How is unicode represented internally in Python?

How is Unicode string literally represented in Python's memory?

For example I could visualize 'abc' as its equivalent ASCII bytes in Memory. Integer could be thought of as the 2's compliment representation. However u'\u2049', even though is represented in UTF-8 as '\xe2\x81\x89' - 3 bytes long, how do I visualize the literal u'\u2049' codepoint in the memory?

Is there a specific way it is stored in memory? Does Python 2 and Python 3 treat it differently?

Few related questions for anyone curious :

1) How are these strings represented internally in Python interpreter ? I don't understand

2) What is internal representation of string in Python 3.x


Solution 1:

I'm assuming you want to know about CPython, the standard implementation. Python 2 and Python 3.0-3.2 use either UCS2* or UCS4 for Unicode characters, meaning it'll either use 2 bytes or 4 bytes for each character. Which one is picked is a compile-time option.

\u2049 is then represented as either \x49\x20 or \x20\x49 or \x49\x20\x00\x00 or \x00\x00\x20\x49 depending on the native byte order of your system and if UCS2 or UCS4 was picked. ASCII characters in a unicode string still use 2 or 4 bytes per character too.

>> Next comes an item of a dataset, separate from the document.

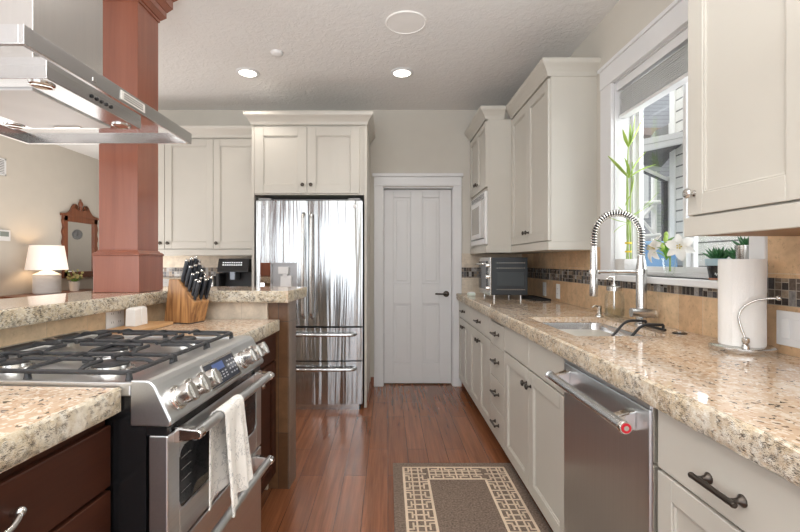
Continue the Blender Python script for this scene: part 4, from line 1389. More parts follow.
# faucet: post, spring arc, spray head, holder arm, lever
t = thing('kitchen_faucet', 'brushed pull-down spring faucet arching over the sink', 'faucet', (1.255, 2.13, CT))
fx, fy = 1.255, 2.13
MB().lathe([(0, 0), (.030, 0), (.030, .006), (.0245, .010), (.0240, .28), (.0165, .33), (.0165, .345), (0, .345)], (fx, fy, CT), n=28).build('post', M['steel_z'], t, smooth=True)
lv = MB().cyl((fx - .060, fy - .015, CT + .062), (fx + .045, fy - .025, CT + .058), .0225, n=24)
lv = lv.build('valve_body', M['nickel'], t, smooth=True)
MB().lathe([(0, 0), (.0235, 0), (.0225, .012), (0, .014)], (fx + .045, fy - .025, CT + .058), (1, -.09, -.04), 24).build('lever', M['chrome'], lv, smooth=True)
ar = .118
cz = CT + .435
pts = [(fx, fy, CT + .33), (fx, fy, cz)] + [tuple(Vector((fx - ar + ar * math.cos(q), fy, cz + ar * math.sin(q)))) for q in [PI * i / 28 for i in range(1, 29)]] + [(fx - 2 * ar, fy, cz - .05)]
MB().tube(pts, .0085, 12).build('hose', M['black_matt'], t, smooth=True)
# the spring: a helix along the hose
P = [Vector(p) for p in pts]
L = [0]
for a, b in zip(P, P[1:]): L.append(L[-1] + (b - a).length)
hel = []
turns = 38
N = turns * 10
j = 0
for i in range(N + 1):
    s = L[-1] * (.02 + .96 * i / N)
    while j < len(L) - 2 and L[j + 1] < s: j += 1
    f = (s - L[j]) / (L[j + 1] - L[j])
    c = P[j].lerp(P[j + 1], f)
    tn = (P[j + 1] - P[j]).normalized()
    b_ = Vector((0, 1, 0)); n_ = tn.cross(b_)
    q = 2 * PI * i / 10
    hel.append(c + (n_ * math.cos(q) + b_ * math.sin(q)) * .0155)
MB().tube(hel, .0030, 6).build('spring', M['chrome'], t, smooth=True)
hx = fx - 2 * ar
MB().lathe([(0, 0), (.0125, 0), (.0150, -.03), (.0165, -.15), (.0165, -.160), (0, -.160)], (hx, fy, cz - .045), n=24).build('spray_head', M['nickel'], t, smooth=True)
MB().lathe([(0, -.160), (.0165, -.160), (.0185, -.180), (.0200, -.245), (.0185, -.250), (0, -.250)], (hx, fy, cz - .045), n=24).build('spray_nozzle', M['steel_z'], t, smooth=True)
m = MB().cyl((fx, fy, CT + .262), (hx + .010, fy, CT + .262), .0070, n=14)
m.lathe([(.0185, -.010), (.0225, -.010), (.0225, .010), (.0185, .010)], (hx, fy, CT + .262), n=20)
m.lathe([(.022, -.012), (.0265, -.012), (.0265, .012), (.022, .012)], (fx, fy, CT + .262), n=20)
m.build('holder_arm', M['chrome'], t, smooth=True)

# jar soap dispenser, small chrome dispenser, black disc, wire rack
t = thing('jar_soap_dispenser', 'glass jar soap dispenser with a steel lid, behind the faucet spray head', 'soap dispenser', (1.262, 2.40, CT))
c = (1.262, 2.40, CT)
MB().lathe([(0, .001), (.044, .001), (.050, .006), (.052, .03), (.052, .105), (.046, .130), (.036, .142), (.036, .158), (.033, .158), (.033, .142), (.043, .128), (.048, .10), (.048, .01), (0, .006)], c, n=28).build('jar', M['jar_glass'], t, smooth=True)
MB().lathe([(0, .007), (.047, .007), (.047, .050), (0, .050)], c, n=24).build('liquid_soap', clear_glass('soap', (.95, .97, .93), .05), t, smooth=True)
MB().lathe([(0, .150), (.039, .150), (.039, .172), (.034, .176), (0, .176)], c, n=28).build('lid', M['nickel'], t, smooth=True)
cc = Vector(c)
m = MB().cyl(cc + Vector((0, 0, .05)), cc + Vector((0, 0, .176)), .004, n=8)
m.lathe([(0, .176), (.016, .176), (.014, .185), (.007, .188), (.007, .215), (.013, .216), (.013, .232), (0, .234)], c, n=18)
m.tube([cc + Vector((0, 0, .226)), cc + Vector((-.035, -.01, .226)), cc + Vector((-.045, -.012, .214))], [.007, .006, .0045], 10)
m.build('pump', M['chrome'], t, smooth=True)
t = thing('soap_pump', 'short chrome soap pump at the back corner of the sink', 'soap pump', (1.215, 2.405, CT))
c = (1.215, 2.405, CT)
c = (1.212, 2.465, CT)
t.location = c; WM[t] = Matrix.Translation(c)
MB().lathe([(0, 0), (.022, 0), (.022, .004), (.014, .010), (.012, .040), (.014, .044), (.014, .060), (0, .062)], c, n=20).build('body', M['chrome'], t, smooth=True)
cc = Vector(c)
MB().tube([cc + Vector((0, 0, .054)), cc + Vector((-.035, -.012, .060)), cc + Vector((-.052, -.018, .050))], [.006, .0055, .0045], 10).build('spout', M['chrome'], t, smooth=True)
t = thing('disposal_button', 'round black air-switch button on the granite near the paper towel', 'button', (1.262, 1.86, CT))
c = (1.262, 1.86, CT)
MB().lathe([(0, 0), (.028, 0), (.028, .004), (.020, .007), (0, .007)], c, n=24).build('ring', M['black'], t, smooth=True)
MB().lathe([(0, .007), (.013, .007), (.013, .010), (0, .0105)], c, n=20).build('button', M['nickel'], t, smooth=True)
t = thing('sink_rack', 'black wire rack hooked over the back rim of the sink', 'rack', (1.16, 1.96, CT))
for y in (2.06, 1.93):
    m = MB().tube(rounded([(1.235, y, CT + .028), (1.14, y, CT + .030), (1.06, y - .01, CT - .055), (1.05, y - .01, CT - .09)], .035), .0062, 10)
    m.build('handle_wire', M['black_matt'], t, smooth=True)
m = MB()
for k in range(6): m.tube([(1.05, 1.90 + k * .035, CT - .09), (1.165, 1.90 + k * .035, CT - .09)], .003, 6)
m.tube([(1.05, 1.90, CT - .09), (1.05, 2.075, CT - .09)], .004, 6).tube([(1.165, 1.90, CT - .09), (1.165, 2.075, CT - .09)], .004, 6)
m.build('wire_shelf', M['black_matt'], t, smooth=True)
m = MB().tube([(1.235, 1.915, CT + .007), (1.235, 2.075, CT + .007)], .006, 8)
for y in (2.06, 1.93): m.tube([(1.235, y, CT + .028), (1.235, y, CT + .007)], .006, 8)
m.build('foot_wire', M['black_matt'], t, smooth=True)

# paper towel on its stand
c = Vector((1.238, 1.505, CT))
t = thing('paper_towel_holder', 'brushed steel paper towel stand with a curved arm, on the near granite', 'paper towel holder', c)
MB().lathe([(0, .0005), (.092, .0005), (.094, .004), (.094, .018), (.088, .022), (0, .022)], c, n=48).build('base', M['nickel'], t, smooth=True)
MB().cyl(c + Vector((0, 0, .022)), c + Vector((0, 0, .325 - .02)), .008, n=14).build('spindle', M['nickel'], t, smooth=True)
q = c + Vector((-.046, -.072, .020))
m = MB().lathe([(0, 0), (.011, 0), (.011, .012), (.008, .016), (.011, .024), (.011, .036), (.006, .040), (0, .040)], q, n=16)
side = Vector((.77, -.64, 0))
arm = [q + Vector((0, 0, .03)), q + side * -.012 + Vector((0, 0, .070)), q + side * -.020 + Vector((0, 0, .105)), q + side * -.008 + Vector((0, 0, .140)), q + side * .025 + Vector((0, 0, .165)), q + side * .060 + Vector((0, 0, .172)), q + side * .082 + Vector((0, 0, .174))]
m.tube(rounded(arm, .02), .0038, 10)
m.ball(arm[-1], .008)
m.build('tension_arm', M['nickel'], t, smooth=True)
t = thing('paper_towel_roll', 'white roll of paper towel on the steel stand', 'paper towel', c + Vector((0, 0, .022)))
MB().lathe([(.020, .0225), (.0655, .0225), (.0665, .026), (.0665, .317), (.0655, .320), (.020, .320), (.020, .0225)], c, n=48).build('roll', M['paper'], t, smooth=True)
MB().lathe([(.0165, .0226), (.0198, .0226), (.0198, .3195), (.0165, .3195), (.0165, .0226)], c, n=24).build('core', plain('cardboard', (.40, .30, .20), .9), t, smooth=True)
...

Python 3.3 switched to a new internal representation, using the most compact form needed to represent all characters in a string. Either 1 byte, 2 bytes or 4 bytes are picked. ASCII and Latin-1 text uses just 1 byte per character, the rest of the BMP characters require 2 bytes and after that 4 bytes is used.

See PEP-393: Flexible String Representation for the full low-down on these representations.


* Technically speaking the UCS-2 build uses UTF-16, as non-BMP characters use UTF-16 surrogates to encode to 4 bytes (2 UTF-16 characters) each. However, Python documentation still refers to this as UCS2.

This does lead to unexpected behaviour such as the len() on non-BMP unicode strings being longer than the number of characters contained.